I could call up Mother in Washington, D.C.
But could she help me?
And all this postal adulation & reproach?

A basis rock-like of love & friendship
for all this world-wide madness seems to be needed.
Epictetus is in some ways my favourite philosopher.
Happy men have died earlier.

I still plan to go to Mexico this summer.
The Olmec images! Chichén Itzá!
D. H. Lawrence has a wild dream of it.
Malcolm Lowry’ s book when it came out I taught to my precept at Princeton.

I don’t entirely resign. I may teach the Third Gospel
this afternoon. I haven’t made up my mind.
It seems to me sometimes that others have easier jobs
& do them worse.

Well, we must labour & dream. Gogol was impotent,
somebody in Pittsburgh told me.
I said: At what age? They couldn’t answer.
That is a damned serious matter.

Rembrandt was sober. There we differ. Sober.
Terrors came on him. To us too they come.
Of suicide I continually think.
Apparently he didn’t. I’ll teach Luke.
The simple, blank sentences and the chopping between ideas is perfect for this poem. Our thoughts come like this – moving between apparently disconnected ideas before eventually we make a decision. To me, it feels like morning. The poet is probably hungover. He could be lying in bed or getting dressed, putting on his tie in front of the mirror or shaving before he goes out to teach the Gospel of Luke to his class.

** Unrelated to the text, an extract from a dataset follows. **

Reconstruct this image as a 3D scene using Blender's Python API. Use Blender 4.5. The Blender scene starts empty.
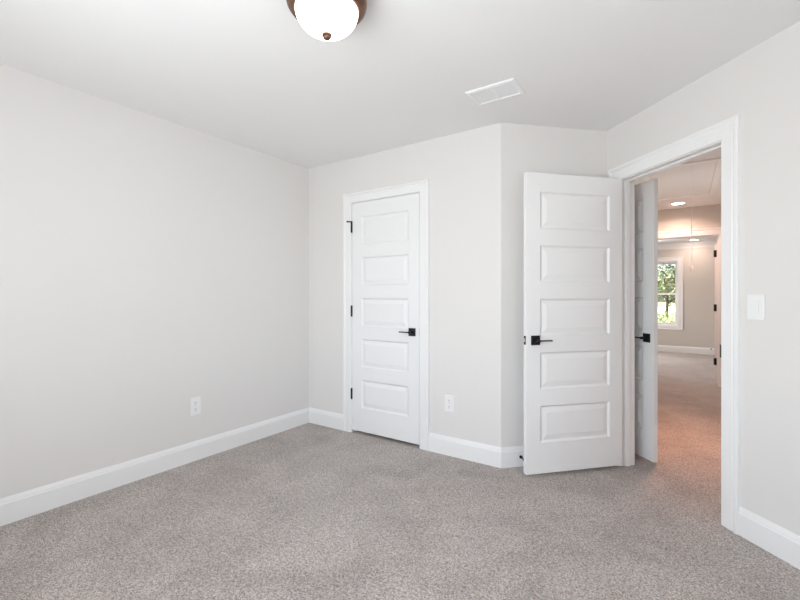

The poem starts with ‘reflexions’, which suggests the mirror idea. He is looking into himself and thinking about his father and the idea of suicide, both of which, ghost-like, ‘possess’ him. The situation is bleak – marriage on the rocks, alcoholism, suicidal obsessions and no one to save him. His mother with her ‘postal adulation & reproach’ is not helping. The grand statement “a basis rock-like of love & friendship / for all this world-wide madness” is nicely undermined by the bathetic “seems to be needed”. It fits with the tone of morning musings, and perhaps suggests how far away we are from that.

He tries to think of himself in comparison with other artists and thinkers. Is he normal? He too, like Lawrence and Lowry is excited about Mexico. Like Rembrant “terrors” come to him. Is Gogel’s reputed impotence also something he connects with as present state or possible fear? But he is different from them too. Epictetus, the Stoic philosopher, said, (according to Wikipedia) that “the foundation of all philosophy is self-knowledge” and that, although we have no power over external things, we have the freedom of rational choice between good and not-good.

We know Berryman’s ending all too well, but here the poet chooses life, chooses to live another day. He does not “entirely resign”. He knows, in a brilliant phrase, that “others have easier jobs / & do them worse.” Life requires us to “labour & dream”, to combine hard work and imagination and must at times have seemed too much for him. Fortunately, I am not one who is plagued by suicidal thoughts, but for the people I know who are or have been, it is something that never entirely leaves. He ends having finally reached his conclusion. Time is up and he must choose: “I’ll teach Luke” he decides and leaves.